Surprised by the Intolerant Locke

Reading Locke’s A Letter Concerning Toleration has been an interesting experience. At times I find myself agreeing with him, though probably because his thinking was so influential upon Jefferson, et al. and has been embedded into my thinking since I was a child that I find it to be common sense. At other times, I find him extremely frustrating, especially when he confines religion only to the “inward” person. Yet, Locke has surprised me. Not in what he says, but in how his thinking explains the American experience; my own experience.

Some may wonder why America has always struggled with Roman Catholics, Muslims, and Atheists. Indeed, growing up, it seemed nonsense that the Puritans and Pilgrims would travel to American to escape religious persecution, and yet in turn offer no religious liberty to anyone else. This was mostly resolved by the time of the Constitution amongst various Protestant denominations. However, with the emigration of Irish Catholics, there was a severe reaction to all things Catholicism (note: PBS recently did a series called God in America which deals with this and other questions about the American religious experience and is worth checking out). Well, reading Locke has answered this (i.e., Catholicism) and other questions (i.e., Muslims and Atheists).

The reason why Locke offers no toleration for Catholics and Muslims is conflict of interest. They (according to Locke) have allegiances elsewhere that threaten the public good (note: keep in mind Locke’s Social Contract view of government). The reason why he doesn’t tolerate Atheists is not as clear to me. It would be reasonable, then, to quote him:

Those are not at all to be tolerated who deny the Being of a God. Promises, Covenants, and Oaths, which are the Bonds of Humane Society, can have no hold upon an Atheist. The taking away of God, tho but even in thought, dissolves all. Besides also, those that by their Atheism undermine and destroy all Religion, can have no pretence of Religion whereupon to challenge the Privilege of a Toleration. As for other Practical Opinions, tho not absolutely free from all Error, if they do not tend to establish Domination over others, or Civil Impunity to the Church in which they are taught, there can be no Reason why they should not be tolerated.

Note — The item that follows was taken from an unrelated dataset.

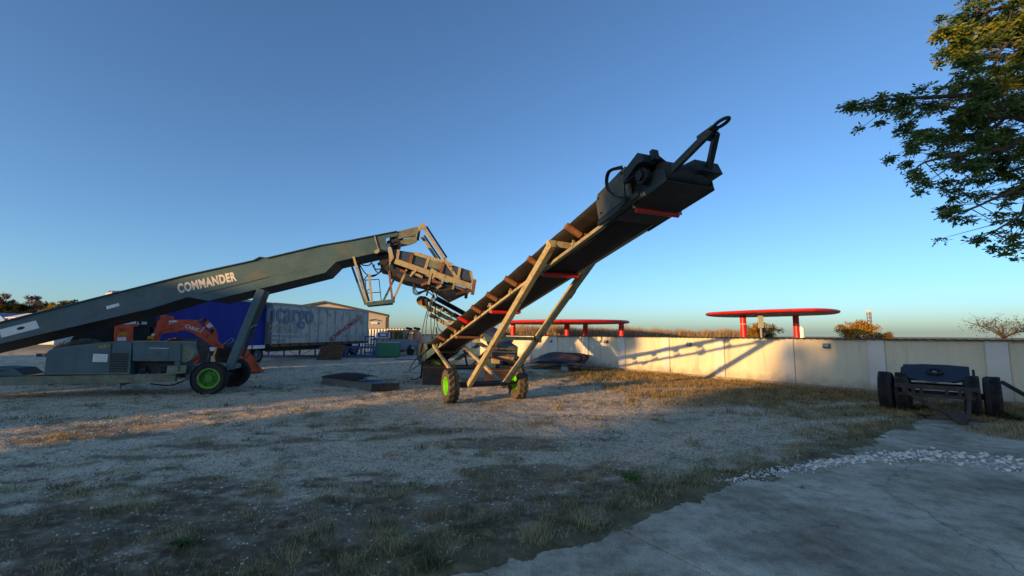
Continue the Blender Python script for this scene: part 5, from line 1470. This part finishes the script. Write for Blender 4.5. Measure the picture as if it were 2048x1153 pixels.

-John Locke, A Letter Concerning Toleration (Indianapolis: Hackett Publishing, 1983), 51.

It seems that he is afraid that 1) there is no divine threat by which they (i.e., Atheists) can be persuaded to follow through on their oaths and 2) because it is not a religion per se, it does not fall under the jurisdiction of those things which ought to be tolerated. This second point is still unclear to me (and I feel my explanation is lacking), so any thoughts are welcomed.

Nonetheless, the point is this: seeing as it is generally agreed that Locke had a formative influence upon American ideology, then might not his (political) intolerance of Roman Catholics, Muslims, and Atheists explain why those three groups have struggled in their birthing experiences into the American political scene? Granted, this is all rather speculative, but it seems to tentatively explain the evidence.